# Stored data start
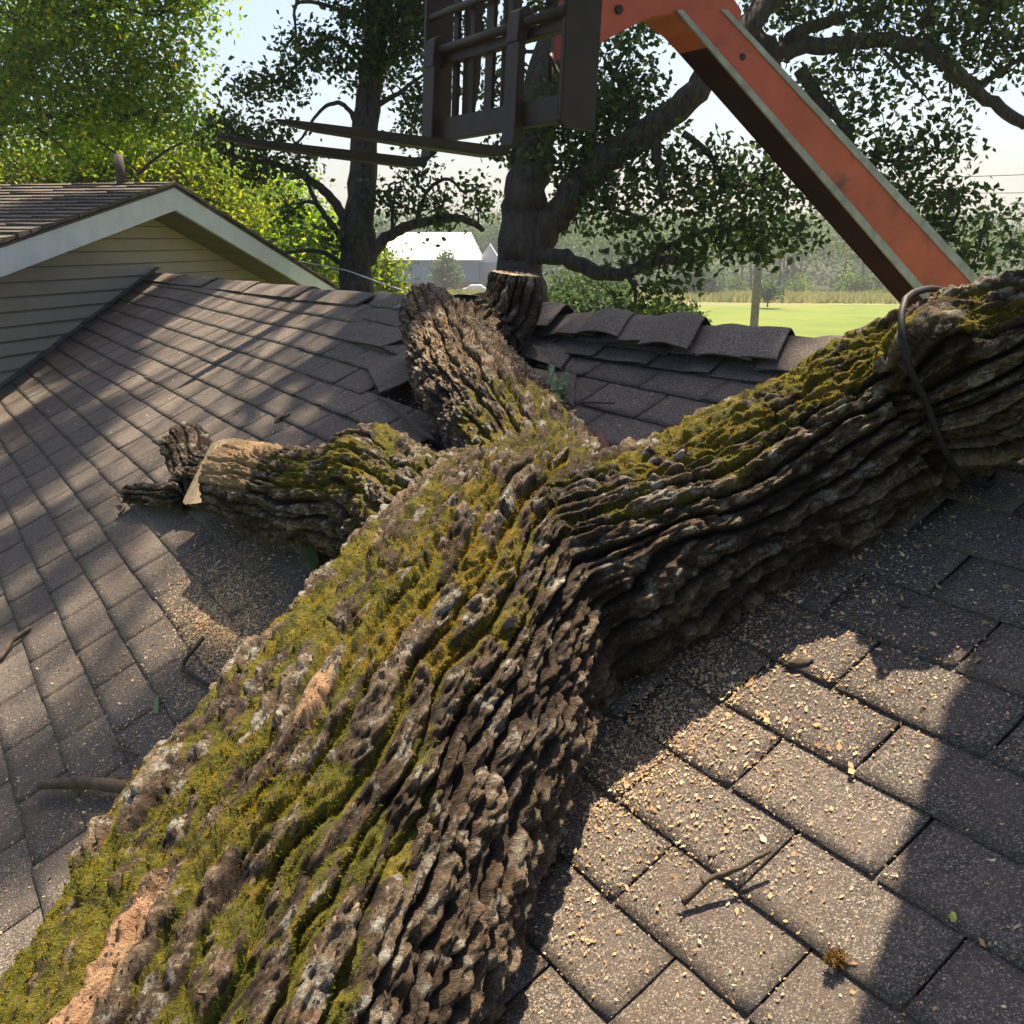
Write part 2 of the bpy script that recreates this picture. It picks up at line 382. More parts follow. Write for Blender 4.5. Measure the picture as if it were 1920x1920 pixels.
# deck under the shingles, with the opening torn around the trunk
def deck():
    us = np.linspace(-10.6, 2.0, 180); ss = np.linspace(-1.35, 1.53 * RH, 70)
    V = []; 
    for s in ss:
        for u in us:
            d = 0.0
            if inside(HOLE_L, (u, s)) or inside(HOLE_R, (u, s)) or inside(HOLE_T, (u, s)): d = -.16
            V.append(roof(max(u, wallL(s) - .05), s, float(sag(np.array(u), np.array(s))) - .006 + d))
    n = len(us); Fc = [(a*n+b, a*n+b+1, (a+1)*n+b+1, (a+1)*n+b) for a in range(len(ss)-1) for b in range(n-1)]
    npmesh('roof_deck', V, Fc, M['underlay'], garage, False)
    m = MB()   # far slope, walls
    R2 = np.array([RS[0], RS[1], -RS[2]])
    rl = roof(-9.8, 1.5 * RH, -.03); rr = roof(2.0, 1.5 * RH, -.03)
    m.add([rl, rr, rr + R2 * 3.4, rl + R2 * 3.4], [(0, 1, 2, 3)]); m.build('far_slope', M['shingle_under'], garage)
    m = MB()
    for (a, b) in ((roof(-7.9, -1.3, -.15), roof(1.9, -1.3, -.15)), (rl + R2 * 3.2 + RU * .2, rr + R2 * 3.2 - RU * .2)):
        a0 = a.copy(); b0 = b.copy(); a0[2] = b0[2] = -.1
        m.prism([a0, b0, b - np.array([0,0,.1]), a - np.array([0,0,.1])], (RS * np.array([1,1,0])) * .1)
    e1 = roof(1.88, -1.3, -.15); e2 = roof(1.88, 1.5*RH, -.12); e3 = rr + R2 * 3.2 - RU * .12 - np.array([0,0,.1])
    m.prism([np.array([e1[0], e1[1], -.1]), np.array([e3[0], e3[1], -.1]), e3, e2, e1], RU * .08)
    m.build('wall', M['plainwall'], garage)
deck()

# ridge caps: folded pieces over the ridge
def cap(uc, wid, tilt, lift, tin, s0=1.455, thick=.005, drop=.14, roll=0.0):
    """one folded cap shingle: runs from the near slope over the ridge"""
    NU, NA = 9, 13; rs = 1.535 * RH - .05 * float(sstep(-4.6, -3.6, uc))
    V = []
    prof = []
    for a in np.linspace(0, 1, NA):
        if a < .42: s = rs - drop * (1 - a / .42); prof.append((s, 0.0, 0))
        else:
            q = (a - .42) / .58; prof.append((rs + q * drop * .9, 0, q))
    for j, (s, _, q) in enumerate(prof):
        for i in range(NU):
            t = i / (NU - 1)
            u = uc + (t - .5) * wid + (rs - s) * tilt
            # rounded ridge: far side falls away
            x = (s - rs); fall = (math.sqrt(x * x + .0012) + x) * .5 * .95
            h = lift * (1 - .3 * q) + .014 + t * .012 + roll * math.sin(math.pi * t) + (0.006 * perlin(np.array([[u * 9, s * 9, uc]]))[0])
            edge = (1 - j / (NA - 1)); h -= .006 * edge
            p = roof(u, s, h) - np.array([0, 0, 1.0]) * fall * 1.05
            V.append(p)
    n = NU; nv = len(V); V2 = V + [p - RN * thick for p in V]
    Fs = []
    for j in range(NA - 1):
        for i in range(n - 1):
            p = j*n+i; Fs.append((p, p+1, p+n+1, p+n)); Fs.append((p+nv, p+n+nv, p+n+1+nv, p+1+nv))
    for i in range(n - 1): Fs.append((i, i+nv, i+1+nv, i+1)); p = (NA-1)*n+i; Fs.append((p, p+1, p+1+nv, p+nv))
    for j in range(NA - 1):
        p = j*n; Fs.append((p, p+n, p+n+nv, p+nv)); p = j*n+n-1; Fs.append((p, p+nv, p+n+nv, p+n))
    return V2, Fs, tin
def caps():
    m = MB(); u = roof_us(720, 548)[0]; L = roof_us(300, 505)[0]
    # intact left ridge, long weathered caps
    x = L + .04
    while x < u - .05:
        V, Fs, t = cap(x + .46, .95, 0, .006, 0, drop=.16, thick=.011); m.add(V, Fs, .25 + .2 * random.random()); x += .91
    m.build('ridge_cap', M['shingle'], garage)
    # right ridge: lifted, overlapping caps, each a piece
    a = roof_us(945, 590)[0]; b = 1.6
    x = a; k = 0
    while x < b:
        q = (x - a)
        lift = .006 + .032 * math.exp(-((q - .9) / .7) ** 2) + (.02 if q < .3 else 0)
        if q > 1.7: lift = .004
        mm_ = MB(); V, Fs, t = cap(x + .10, .24, .55, lift + .010 * (k % 3) + random.uniform(0, .012), 0, drop=.185 + random.uniform(-.02, .02), roll=random.uniform(0, .02))
        mm_.add(V, Fs, random.random() * .7); mm_.build('ridge_cap', M['shingle'], garage)
        x += random.choice([.10, .13, .145]); k += 1
    # under layer of caps peeking out below
    x = a + .1; mm_ = MB()
    while x < a + 2.3:
        V, Fs, t = cap(x, .34, .2, .004, 0, drop=.235); mm_.add(V, Fs, .4 + random.random() * .6); x += .29
    mm_.build('ridge_underlayer', M['shingle'], garage)
caps()
# torn pieces round the hole (parts of the roof)
def flap(px, lifts, name='torn_shingle', mat='shingle', th=.006, sub=6, tint=.4):
    """px: 4 image points on the roof, lifts: height of each corner above the plane"""
    c = [roof_us(x, y, l) + (l,) for (x, y), l in zip(px, lifts)]
    V = []; n = sub
    for j in range(n):
        for i in range(n):
            a, b = i/(n-1), j/(n-1)
            q = np.array(c[0])*(1-a)*(1-b) + np.array(c[1])*a*(1-b) + np.array(c[2])*a*b + np.array(c[3])*(1-a)*b
            h = q[2] + .012 * math.sin(math.pi*a) * math.sin(math.pi * b) + .006 * perlin(np.array([[q[0]*12, q[1]*12, 4.]]))[0]
            V.append(roof(q[0], q[1], h))
    nv = len(V); V += [p - RN * th for p in V]; Fs = []
    for j in range(n-1):
        for i in range(n-1):
            p = j*n+i; Fs += [(p, p+1, p+n+1, p+n), (p+nv, p+n+nv, p+n+1+nv, p+1+nv)]
    for i in range(n-1):
        Fs += [(i, i+nv, i+1+nv, i+1), ((n-1)*n+i, (n-1)*n+i+1, (n-1)*n+i+1+nv, (n-1)*n+i+nv), (i*n, (i+1)*n, (i+1)*n+nv, i*n+nv), (i*n+n-1, i*n+n-1+nv, (i+1)*n+n-1+nv, (i+1)*n+n-1)]
    m = MB(); m.add(V, Fs, tint); return m.build(name, M[mat], garage)
flap([(612,628),(715,650),(790,622),(670,598)], [.02,.03,.03,.012])
flap([(680,596),(745,612),(752,580),(690,572)], [.02,.03,.02,.012])
flap([(690,692),(712,735),(790,700),(765,655)], [.02,.045,.05,.02])
flap([(765,650),(790,690),(802,660),(770,612)], [.03,.09,.1,.03], tint=.8)
flap([(708,742),(790,815),(815,822),(735,750)], [.02,.03,.05,.05], tint=.3)
flap([(745,705),(765,765),(800,740),(775,690)], [-.08,-.1,-.05,0], tint=.9)
flap([(692,572),(790,583),(795,560),(710,545)], [.03,.03,.06,.03], tint=.1)
flap([(735,578),(835,560),(800,545),(760,552)], [.03,.10,.08,.05], mat='flash')
flap([(833,565),(850,600),(912,575),(905,548)], [.05,.07,.1,.12], mat='shingle_under')
flap([(828,558),(862,552),(905,556),(850,586)], [.12,.17,.15,.10], mat='shingle_under')
flap([(935,650),(1050,690),(1075,655),(1000,620)], [.03,.02,.01,.01], tint=.4)
flap([(1005,628),(1250,662),(1270,645),(1040,612)], [.02,.03,.03,.03], tint=.9)
flap([(990,690),(968,715),(1075,760),(1080,700)], [0,-.01,.006,.006], tint=.4)
# flashing strip at the house wall
m = MB()
for i in range(14):
    s0 = 1.588 * RH - i * .155; s1 = s0 - .155
    for (a, b, h) in ((0, .17, .012 + .004 * (i % 2)),):
        m.add([roof(wallL(s0) - .02, s0, h), roof(wallL(s0) + .15, s0 - .0, h), roof(wallL(s1) + .15, s1, h + .004), roof(wallL(s1) - .02, s1, h + .004)], [(0, 3, 2, 1)], .4)
        m.add([roof(wallL(s1) - .02, s1, h + .004), roof(wallL(s1) + .15, s1, h + .004), roof(wallL(s1) + .15, s1, h - .008), roof(wallL(s1) - .02, s1, h - .008)], [(0, 3, 2, 1)], .4)
m.build('step_flashing', M['flash'], garage)

# ------------------------------------------------------------------ the house beyond
wp0 = roof(wallL(1.588 * RH) - .03, 1.588 * RH); wp1 = roof(wallL(.3 * RH) - .03, .3 * RH)
WD = wp0 - wp1; WD[2] = 0; WD /= np.linalg.norm(WD); WN = np.array([WD[1], -WD[0], 0.0])     # WN points to the camera side
if WN @ (C0 - wp0) < 0: WN = -WN
def on_wall(x, y, off=0.0):
    r = ray(x, y); p0 = wp0 + WN * off; return C0 + r * (((p0 - C0) @ WN) / (r @ WN))
house = empty('house', (wp0 - WN * 3)[:2].tolist() + [0.0], label='beige sided house gable with white fascia beyond the garage roof', cat='house')
OV = .34
apx = on_wall(320, 341, OV); lft = on_wall(0, 448, OV); rgt = on_wall(640, 545, OV)
dL = (lft - apx) / np.linalg.norm(lft - apx); dR = (rgt - apx) / np.linalg.norm(rgt - apx)
lft = apx + dL * 5.0; rgt = apx + dR * 5.2
Z = np.array([0, 0, 1.0])
def house_build():
    m = MB()  # siding: each board a lapped wedge
    bh = .105; ztop = apx[2] - .25; z = 0.2
    def half(z): return ((apx[2] - .20) - z)
    tl = -dL[2] / np.linalg.norm(dL[:2]); tr = -dR[2] / np.linalg.norm(dR[:2])
    c = apx - WN * OV
    while z < ztop:
        a = min(half(z + bh) / tl, 4.6); b = min(half(z + bh) / tr, 4.9)
        a2 = min(half(z) / tl, 4.6); b2 = min(half(z) / tr, 4.9)
        q = lambda d, zz, o: np.array([c[0], c[1], 0]) + WD * d + WN * o + Z * zz
        m.add([q(-a2, z, .014), q(b2, z, .014), q(b, z + bh, .001), q(-a, z + bh, .001), q(-a2, z, 0), q(b2, z, 0)], [(0, 1, 2, 3)], random.random() * .5)
        m.add([q(-a2, z + .006, .0155), q(b2, z + .006, .0155), q(b2, z - .002, .0165), q(-a2, z - .002, .0165), q(-a2, z, 0), q(b2, z, 0)], [(0, 3, 2, 1), (4, 5, 2, 3)], 1.0)
        z += bh
    m.build('siding_wall', M['siding'], house)
    m = MB(); 
    for d, e in ((dL, lft), (dR, rgt)):
        m.prism([apx - Z * .045, e - Z * .045, e - Z * .235, apx - Z * .235], WN * .03)
    m.build('fascia', M['trim'], house)
    m = MB()
    for d, e in ((dL, lft), (dR, rgt)):
        m.prism([apx - Z * .225, e - Z * .225, e - Z * .24, apx - Z * .24], -WN * OV)
    m.build('soffit', M['soffit'], house)
    # roof slopes, courses as steps
    m = MB()
    for d, e in ((dL, lft), (dR, rgt)):
        L = np.linalg.norm(e - apx); n = int(L / .14); up = np.cross(d, WN); up = up if up[2] > 0 else -up
        for i in range(n):
            h = .02 * random.random() * .6
            a = apx + WN * (.045 + random.uniform(-.012, .012)) + d * (i * .14); b = apx + WN * (.045 + random.uniform(-.012, .012)) + d * ((i + 1) * .14 + .01)
            for j in range(24):
                o1 = -WN * (j * .31); o2 = -WN * ((j + 1) * .31 - .006); cu = random.uniform(.0, .014)
                m.add([a + o1, a + o2, b + o2 + up * (.012 + cu), b + o1 + up * (.012 + cu * random.random()), b + o1, b + o2, a + o1 - up * .02, b + o1 - up * .02], [(0, 3, 2, 1), (3, 4, 5, 2), (0, 6, 7, 3)], random.random())
        m.prism([apx - up * .03, e - up * .03, e - Z * .05, apx - Z * .05], WN * .035)
    m.build('roof', M['shingle'], house)
    m = MB()
    b = apx - WN * .42 + dL * .10
    m.tube([b - Z * .1, b + Z * .25], .038, 12); m.build('vent_pipe', simple('rusty_pipe', (.07,.05,.045), .7, .3, 12), house, True)
    m = MB()  # plain back part, for the body of the house
    B = -WN * 7.0; c0 = np.array([c[0], c[1], 0])
    for s_, w_ in ((-1, 4.5), (1, 4.8)):
        m = MB(); m.prism([c0 + WD * s_ * w_, c0 + WD * s_ * w_ + B, c0 + WD * s_ * w_ + B + Z * 2.5, c0 + WD * s_ * w_ + Z * 2.5], WD * .1 * -s_); m.build('side_wall', M['siding'], house)
house_build()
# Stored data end
Filter the data for the string "parts" and copy every line that has it.

◆ The answer:
Write part 2 of the bpy script that recreates this picture. It picks up at line 382. More parts follow. Write for Blender 4.5. Measure the picture as if it were 1920x1920 pixels.
# torn pieces round the hole (parts of the roof)